Such is a specimen of the Tradition, marvellous to say, as it exists among the classes who are well-to-do in the world. You see, they are so clear on the point, that, for all their mercantile sense of the value of character, their disgust at false intelligence, their severity with fraud, and their sensitiveness at libel, they have no hesitation in handing down to the next generation this atrocious imputation, that the Catholic Church proclaims that she is commissioned by the Moral Governor of the world to bestow on her children permission to perpetrate any sin whatever, for which they have a fancy, on condition of their paying her a price in money for that perpetration, in proportion to the heinousness of the offence. 

Now this accusation is not only so grave in itself, but, miserable to say, is so industriously circulated, that, before using it for the purpose for which I have introduced it, in order to remove all suspicion against us, I am induced to go out of my way to enunciate, as briefly and as clearly as I can, what the Catholic Church really does teach upon the subject. The charge in question then rests on a confusion between the forgiveness of sins and admission to Church communion, two ideas perfectly distinct from each other, both in themselves and in Catholic theology. Every scandalous sin contains in it, as we consider, two separate offences, the offence against God, and the offence against the Church; just as Protestants would allow that murder is at once a sin against God and our neighbour, a sin in the eyes of God, and a crime in the eyes of the law. And, as human society has the arbitrary power of assigning punishments to offences against itself, heavy or light, or of overlooking the offence altogether, or of remitting the penalty when imposed, so has the Church. And as the magistrate often inflicts a fine, under sanction of the law, instead of committing to prison, so does the Church allow of the commutation of her own punishments, which are called censures, into alms to the poor, into offerings for some religious object, or even into the mere paying the expenses of the process, that is, the costs of the suit. And as the connivance or free pardon of the magistrate is no pardon in the sight of Heaven of the adulterer or the burglar, nor is supposed to be such, so neither does the offender receive, nor is he promised, any forgiveness of his sin, either by the Church's taking off the censure (whether in consequence of an almsgiving or otherwise), or by her forbearing, which is the common case, to inflict censure altogether. It is true, the Church has the power of forgiving sins also, which I shall speak of directly; but this is by a different instrument, and by a totally different process, as every Catholic knows.

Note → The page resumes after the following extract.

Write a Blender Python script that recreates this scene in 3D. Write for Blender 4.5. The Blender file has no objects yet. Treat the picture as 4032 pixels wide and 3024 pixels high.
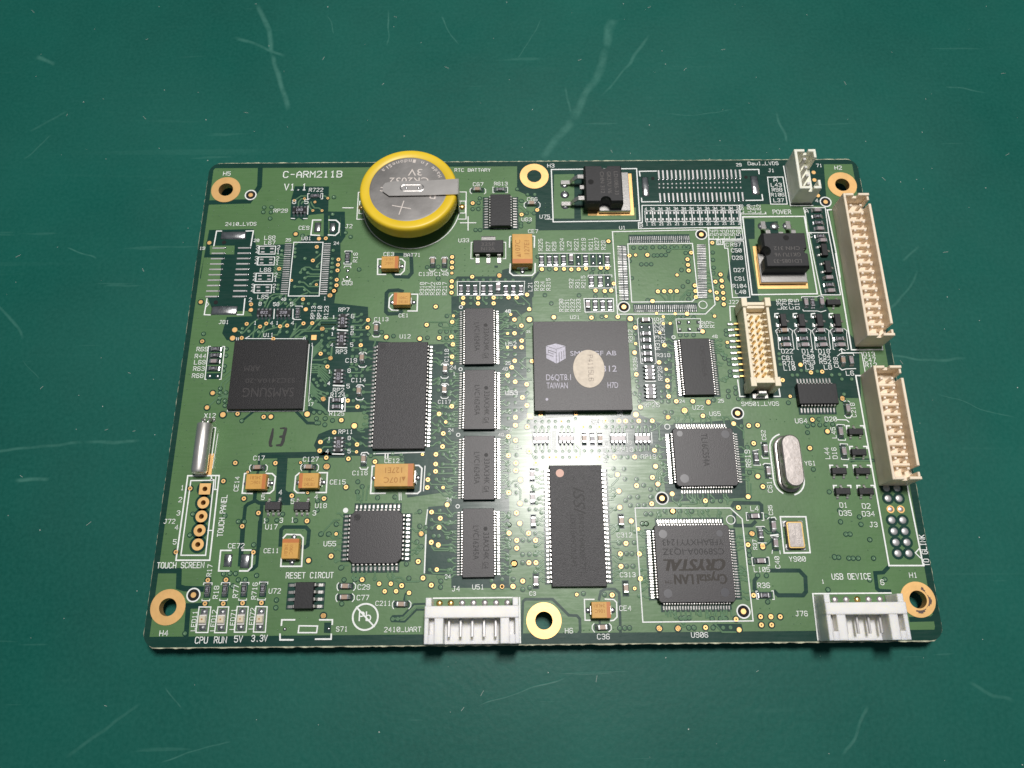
import bpy, math, random
from mathutils import Matrix, Vector
from mathutils.geometry import tessellate_polygon
random.seed(7)
sc = bpy.context.scene
S = 0.001                      # everything below is written in millimetres
ZT = 3.9                       # top face of the board above the mat

# ---------------------------------------------------------------- camera
cd = bpy.data.cameras.new('camera'); cam = bpy.data.objects.new('camera', cd); sc.collection.objects.link(cam)
cd.sensor_width = 36; cd.sensor_fit = 'HORIZONTAL'; cd.lens = 36*3028/4032
cd.clip_start = 0.005; cd.clip_end = 20
cam.matrix_world = Matrix(((0.99996019,0.00778225,-0.00436493,-6.0433*S),(-0.00878192,0.94495577,-0.32708021,-52.2525*S),(0.00157924,0.32710553,0.94498650,(146.6241+ZT)*S),(0,0,0,1)))
cd.dof.use_dof = True; cd.dof.focus_distance = 0.150; cd.dof.aperture_fstop = 30
sc.camera = cam
# ---------------------------------------------------------------- light
w = bpy.data.worlds.new('World'); sc.world = w; w.use_nodes = True
bg = w.node_tree.nodes['Background']; bg.inputs[0].default_value = (0.80, 0.92, 1.0, 1); bg.inputs[1].default_value = 0.13
def lamp(name, loc, aim, sx, sy, power, col):
    l = bpy.data.lights.new(name, 'AREA'); l.shape = 'RECTANGLE'; l.size = sx; l.size_y = sy; l.energy = power; l.color = col
    o = bpy.data.objects.new(name, l); sc.collection.objects.link(o); o.location = loc
    o.rotation_euler = (Vector(aim)-Vector(loc)).to_track_quat('-Z', 'Y').to_euler(); return o
lamp('ceiling_lamp', (0.050, 0.128, 0.585), (0.003, -0.014, 0), 0.080, 0.135, 4.0, (1.0, 0.965, 0.93))
sc.view_settings.view_transform = 'Standard'; sc.view_settings.look = 'None'; sc.view_settings.exposure = 0; sc.view_settings.gamma = 1

# ---------------------------------------------------------------- materials
def mat(name, col, rough=.5, metal=0, spec=.5, noise=0, nscale=800, bump=0, bscale=2000, coat=0, var=None, sss=0):
    m = bpy.data.materials.new(name); m.use_nodes = True; nt = m.node_tree; b = nt.nodes['Principled BSDF']
    b.inputs['Base Color'].default_value = (*col, 1); b.inputs['Roughness'].default_value = rough; b.inputs['Metallic'].default_value = metal
    b.inputs['Specular IOR Level'].default_value = spec
    if coat: b.inputs['Coat Weight'].default_value = coat; b.inputs['Coat Roughness'].default_value = .17
    if sss:
        b.inputs['Subsurface Weight'].default_value = sss; b.inputs['Subsurface Scale'].default_value = .0022; b.inputs['Subsurface Radius'].default_value = (1, .9, .6)
    if noise or bump or var:
        tc = nt.nodes.new('ShaderNodeTexCoord')
    if noise:
        n = nt.nodes.new('ShaderNodeTexNoise'); n.inputs['Scale'].default_value = nscale; n.inputs['Detail'].default_value = 5
        nt.links.new(tc.outputs['Object'], n.inputs['Vector'])
        mx = nt.nodes.new('ShaderNodeMix'); mx.data_type = 'RGBA'
        mr = nt.nodes.new('ShaderNodeMapRange'); mr.inputs[1].default_value = .3; mr.inputs[2].default_value = .7; nt.links.new(n.outputs[0], mr.inputs[0]); nt.links.new(mr.outputs[0], mx.inputs[0])
        mx.inputs[6].default_value = (*[c*(1-noise) for c in col], 1); mx.inputs[7].default_value = (*[min(1, c*(1+noise)) for c in (var or col)], 1)
        nt.links.new(mx.outputs[2], b.inputs['Base Color'])
    if bump:
        n2 = nt.nodes.new('ShaderNodeTexNoise'); n2.inputs['Scale'].default_value = bscale; n2.inputs['Detail'].default_value = 2
        nt.links.new(tc.outputs['Object'], n2.inputs['Vector'])
        bp = nt.nodes.new('ShaderNodeBump'); bp.inputs['Strength'].default_value = bump; bp.inputs['Distance'].default_value = .00005
        nt.links.new(n2.outputs[0], bp.inputs['Height']); nt.links.new(bp.outputs[0], b.inputs['Normal'])
    return m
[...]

I repeat, the Catholic who perpetrates any great and public sin offends his Maker, and offends his ecclesiastical Society; the injury against his Maker is punished by an ipso facto separation from His favour; the injury against his Society, when it is visited at all, is visited by excommunication or other spiritual infliction. The successor of St. Peter has the power committed to him of pardoning both offences, the offence against God and the offence against the Church; he is the ultimate source of all jurisdiction whether external or internal, but he commonly restores such a sinner to the visible society of Christians, by an act of his own or of the metropolitan or ordinary, and he reconciles him to God by the agency of the priesthood. Repentance is required on the part of the offender for both restorations; but the sin is forgiven, and its punishment remitted only in one of them,—viz., in the Sacrament of Penance; and in this Sacrament, in which is the only real pardon, no money is, or ever can be paid. The Sacrament cannot be bought; such an act would be a horrible crime; you know this, my Brothers, as I know it myself; we witness to each other that such is the received teaching among us. It is utterly false then to assert that it has ever been held in the Catholic Church that "the perpetration of crime could be indulged" for any sum of money. Neither for sins committed, nor sins to come, has money ever been taken as an equivalent, for one no more than for the other. On the other hand, it is quite true that the injury done to the Church, when it happens to have been visited with a censure (which is not a common case), has certainly sometimes been compensated by the performance of some good work and in the number of such works, almsdeeds and religious offerings are included. I repeat, the Church as little dreams of forgiving the sinner by removing the censure and readmitting him to public communion, as the magistrate by letting a culprit out of prison.